Po przerwie wznawiam obrady naszej komisji.

Pan senator Mamątow.

Senator Robert Mamątow:

Panie Przewodniczący! Szanowni Państwo Senatorowie!

Wycofuję swój wniosek dotyczący zgłoszenia kandydatury pana senatora Michała Seweryńskiego na wiceprzewodniczącego…

(Głos z sali: Dzisiaj.)

…dzisiaj. Dzisiaj, oczywiście.

Przewodniczący Aleksander Pociej:

Jest to dla mnie jasne, Panie Senatorze. Dziękuję bardzo.

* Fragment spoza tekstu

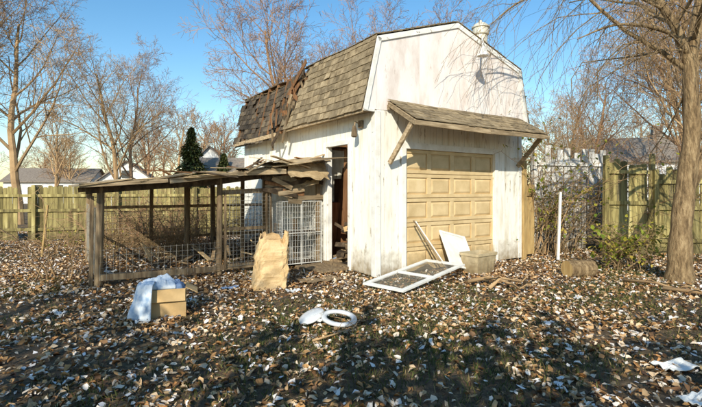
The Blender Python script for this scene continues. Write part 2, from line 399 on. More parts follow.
mb.box((.8,2.2,1.1),(.05,.8,2.1),Matrix.Rotation(.15,3,'Y')); mb.b2((1.3,2.5,0.05),(2.2,3.6,1.9)); mb.b2((.5,2.5,.05),(1.1,3.2,1.3))
mb.box((.38,1.62,1.7),(.04,.12,1.6),Matrix.Rotation(.05,3,'X')); mb.box((.5,1.35,.9),(.03,.07,1.8),Matrix.Rotation(.25,3,'X'))
mb.obj('stored_wood_panels',M['redwood'],G,bevel=.006)
mb=MB()
for i in range(50):
    mb.mi=[0,1,0,2,3,1][i%6]
    mb.box((rnd(.12,.9),rnd(1.0,1.75),rnd(.1,.85)*(.5+.5*(i%2))),(rnd(.08,.35),rnd(.06,.35),rnd(.02,.14)),Matrix.Rotation(rnd(0,3),3,'Z')@Matrix.Rotation(rnd(-.9,.9),3,'X'))
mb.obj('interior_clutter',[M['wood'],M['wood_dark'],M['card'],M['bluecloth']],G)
mb=MB(); mb.b2((-.10,SV0-.05,.02),(.06,SV1+.05,.07)); mb.box((-.45,1.25,.03),(.6,.95,.03),Matrix.Rotation(.12,3,'Z')); mb.obj('doorstep',M['wood'],G)
# awning over the overhead door
mb=MB()
AU0,AU1=.22,4.12
def ap(u,s,h=0): # s 0 at wall, 1 at outer edge
    return (u,-.06-.78*s,3.26-.46*s+h-.02*math.sin((u-.2)*.8))
mb.mi=0
nr=6
for i in range(nr):
    x=AU0
    while x<AU1:
        e=min(x+rnd(.17,.3),AU1); s0=i/nr-.02; s1=(i+1)/nr+.01+rnd(-.01,.02)
        h0=.03+rnd(0,.008); h1=.044+rnd(0,.012)
        a,b=x+.003,e-.003
        mb.add([ap(a,max(0,s0),h0),ap(b,max(0,s0),h0),ap(b,s1,h1),ap(a,s1,h1),ap(a,max(0,s0),h0-.012),ap(b,max(0,s0),h0-.012),ap(b,s1,h1-.012),ap(a,s1,h1-.012)],
               [(0,3,2,1),(4,5,6,7),(0,1,5,4),(1,2,6,5),(2,3,7,6),(3,0,4,7)])
        x=e
mb.mi=1
for s in range(5):
    a,b=s/5+.004,(s+1)/5-.004
    mb.add([ap(AU0,a),ap(AU1,a),ap(AU1,b),ap(AU0,b),ap(AU0,a,-.02),ap(AU1,a,-.02),ap(AU1,b,-.02),ap(AU0,b,-.02)],[(0,3,2,1),(4,5,6,7),(0,1,5,4),(1,2,6,5),(2,3,7,6),(3,0,4,7)])
mb.beam((AU0-.01,-.845,2.762),(2.15,-.845,2.735),.03,.08); mb.beam((2.16,-.848,2.737),(AU1+.01,-.845,2.755),.03,.08)
for u in (AU0+.03,1.2,2.17,3.1,AU1-.03): mb.beam(ap(u,0,-.06),ap(u,.96,-.06),.04,.07)
mb.beam((AU0,-.07,3.14),(AU1,-.07,3.14),.04,.09)
mb.beam((AU0+.03,-.09,2.1),(AU0+.05,-.72,2.82),.09,.045,(1,0,0)); mb.beam((AU1-.05,-.09,2.15),(AU1-.05,-.72,2.8),.09,.045,(1,0,0))
mb.obj('door_awning',[M['shingle'],M['wood_h']],G)
mb=MB()
mb.lathe([(.22,-.42),(.16,-.30),(.155,.14),(.185,.15),(.19,.17),(.185,.30),(.21,.31),(.21,.34),(.12,.42),(.04,.45),(.03,.50),(0,.51)],(3.42,.45,5.10),28)
mb.obj('roof_vent',M['metal'],G,smooth=False)
mb=MB()
mb.tube([(2.95,-.05,4.72),(2.75,-.16,4.84),(2.58,-.30,4.82),(2.42,-.44,4.66),(2.40,-.46,4.52)],[.02]*5,8)
mb.lathe([(.03,.12),(.05,.08),(.09,-.03),(.115,-.08),(.0,-.075)],(2.40,-.46,4.44),18)
mb.box((2.96,-.045,4.71),(.12,.03,.14))
mb.obj('gooseneck_lamp',M['trim'],G)
mb=MB(); mb.box((-.05,.42,2.86),(.05,.12,.14)); mb.tube([(-.06,.42,2.86),(-.18,.42,2.9),(-.2,.42,2.78)],[.015]*3,8); mb.lathe([(.03,.08),(.05,0),(.06,-.12),(.03,-.14),(0,-.14)],(-.2,.42,2.74),14); mb.obj('side_lamp',M['wood'],G)
# ------------------------------------------------------------------ pen lean-to
PN=empty('wooden_pen',(C.x,C.y,0),ANG)
def rz_(u): return 1.68+(u+4.5)/4.5*.52-.06*math.sin((u+4.5)/4.5*3.14)
mb=MB()
posts=[(-4.3,1.95,.06),(-4.3,5.0,.06),(-2.3,1.95,.055),(-1.25,1.95,.05),(-2.15,5,.05),(-1.7,4.4,.05),(-.12,1.95,.045),(-3.0,5,.04),(-.12,5,.05),(-2.55,3.5,.04),(-1.3,3.4,.04)]
for i,(u,v,r) in enumerate(posts):
    a=(u+rnd(-.02,.02),v,-.1); b=(u+rnd(-.03,.03),v+rnd(-.03,.03),rz_(u)-.04)
    if i in (0,1,2): 
        m_=Vector(a).lerp(Vector(b),.5)+Vector((rnd(-.02,.02),rnd(-.02,.02),0)); mb.tube([a,m_,b],[r*1.15,r*1.05,r],9)
    else: mb.beam(a,b,r*1.9,r*1.9,(1,0,0))
mb.beam((-4.42,1.98,-.1),(-4.40,2.05,1.5),.06,.06,(1,0,0))
mb.obj('posts',M['wood'],PN,bevel=.008)
mb=MB()
mb.beam((-4.5,1.9,rz_(-4.5)-.08),(-2.3,1.9,rz_(-2.3)-.11),.045,.13); mb.beam((-2.3,1.91,rz_(-2.3)-.10),(-.03,1.9,rz_(0)-.10),.045,.13)
mb.beam((-4.5,5.05,rz_(-4.5)-.08),(-.03,5.05,rz_(0)-.08),.045,.11)
mb.beam((-4.5,3.4,rz_(-4.5)-.06),(-.03,3.4,rz_(0)-.06),.045,.09)
for u in (-4.4,-3.4,-2.4,-1.4,-.5): mb.beam((u,1.7,rz_(u)-.03),(u,5.2,rz_(u)-.03),.04,.05)
mb.obj('roof_frame',M['wood_dark'],PN)
mb=MB()
x=-4.62
while x<-.1:
    e=min(x+rnd(.5,1.1),-.02); z=rz_((x+e)/2); a=-math.atan2(.52,4.5)+rnd(-.05,.05)
    mb.box(((x+e)/2,3.4+rnd(-.14,.08),z+.02+rnd(0,.04)),(e-x+.12,3.6,.014),Matrix.Rotation(a,3,'Y')@Matrix.Rotation(rnd(-.015,.015),3,'X')); x=e
mb.obj('roof_sheets',M['ply'],PN)
# delaminated plywood sheets slumped over the shed end of the roof
mb=MB()
def ragged(c,w,d,rot,seed):
    rg=random.Random(seed); n=9; top=[]
    for i in range(n):
        for s in (0,): pass
    ed=[]
    for i in range(n): ed.append((-w/2+w*i/(n-1),-d/2+rg.uniform(-.06,.06)))
    for i in range(4): ed.append((w/2+rg.uniform(-.05,.05),-d/2+d*(i+1)/5))
    for i in range(n): ed.append((w/2-w*i/(n-1),d/2+rg.uniform(-.05,.05)))
    for i in range(4): ed.append((-w/2+rg.uniform(-.05,.05),d/2-d*(i+1)/5))
    off=rot@Vector((0,0,.013)); c=Vector(c)
    mb.prism([rot@Vector((x,y,0))+c for x,y in ed],off)
def RX(a): return Matrix.Rotation(a,3,'X')
def RY(a): return Matrix.Rotation(a,3,'Y')
ragged((-.75,1.95,rz_(-.75)+.11),1.3,1.1,RY(-.16)@RX(.09),1)
ragged((-1.75,1.95,rz_(-1.75)+.09),1.2,.9,RY(-.02)@RX(.05),2)
ragged((-.55,1.62,rz_(-.55)-.10),.9,.42,RY(.05)@RX(.9),3)
ragged((-1.25,1.75,rz_(-1.2)+.16),.8,.7,RY(.12)@RX(.12),4)
ragged((-3.2,1.9,rz_(-3.2)+.06),1.1,.8,RY(-.17)@RX(.03),5)
ragged((-.35,1.9,rz_(-.3)-.28),.55,.5,RY(-.45)@RX(.5),6)
mb.obj('slumped_plywood',M['ply'],PN)
mb=MB()
mb.beam((-4.6,1.56,rz_(-4.6)-.005),(-3.3,1.54,rz_(-3.3)-.01),.022,.065); mb.beam((-3.27,1.555,rz_(-3.3)-.02),(-1.9,1.54,rz_(-1.9)-.0),.022,.085); mb.beam((-1.95,1.52,rz_(-1.9)+.0),(-1.1,1.50,rz_(-1.1)-.06),.022,.095)
mb.obj('roof_fascia',M['wood_h'],PN)
mb=MB()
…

W związku z tym przechodzimy do tej części, w której pani senator musi wyrazić zgodę na kandydowanie na wiceprzewodniczącą.

(Senator Lidia Staroń: Wyrażam zgodę.)

Najlepiej do mikrofonu.

Senator Lidia Staroń:

Wyrażam zgodę.

Przewodniczący Aleksander Pociej:

Dziękuję bardzo.

W takim razie, jeżeli dobrze rozumiem, przechodzimy do głosowania. Tak?

Kto jest za kandydaturą pani senator Lidii Staroń na wiceprzewodniczącą naszej komisji? (6)

Kto jest przeciw? (0)

Kto się wstrzymał? (2)

Dziękuję bardzo.

W związku z tym głosowaniem i wynikiem tego głosowania chciałbym pogratulować pani senator Lidii Staroń objęcia funkcji wiceprzewodniczącej naszej komisji.

(Senator Lidia Staroń: Bardzo dziękuję. Dziękuję państwu.)

Dziękuję bardzo.

W związku z tym zamykam posiedzenie naszej komisji i zapraszam za tydzień.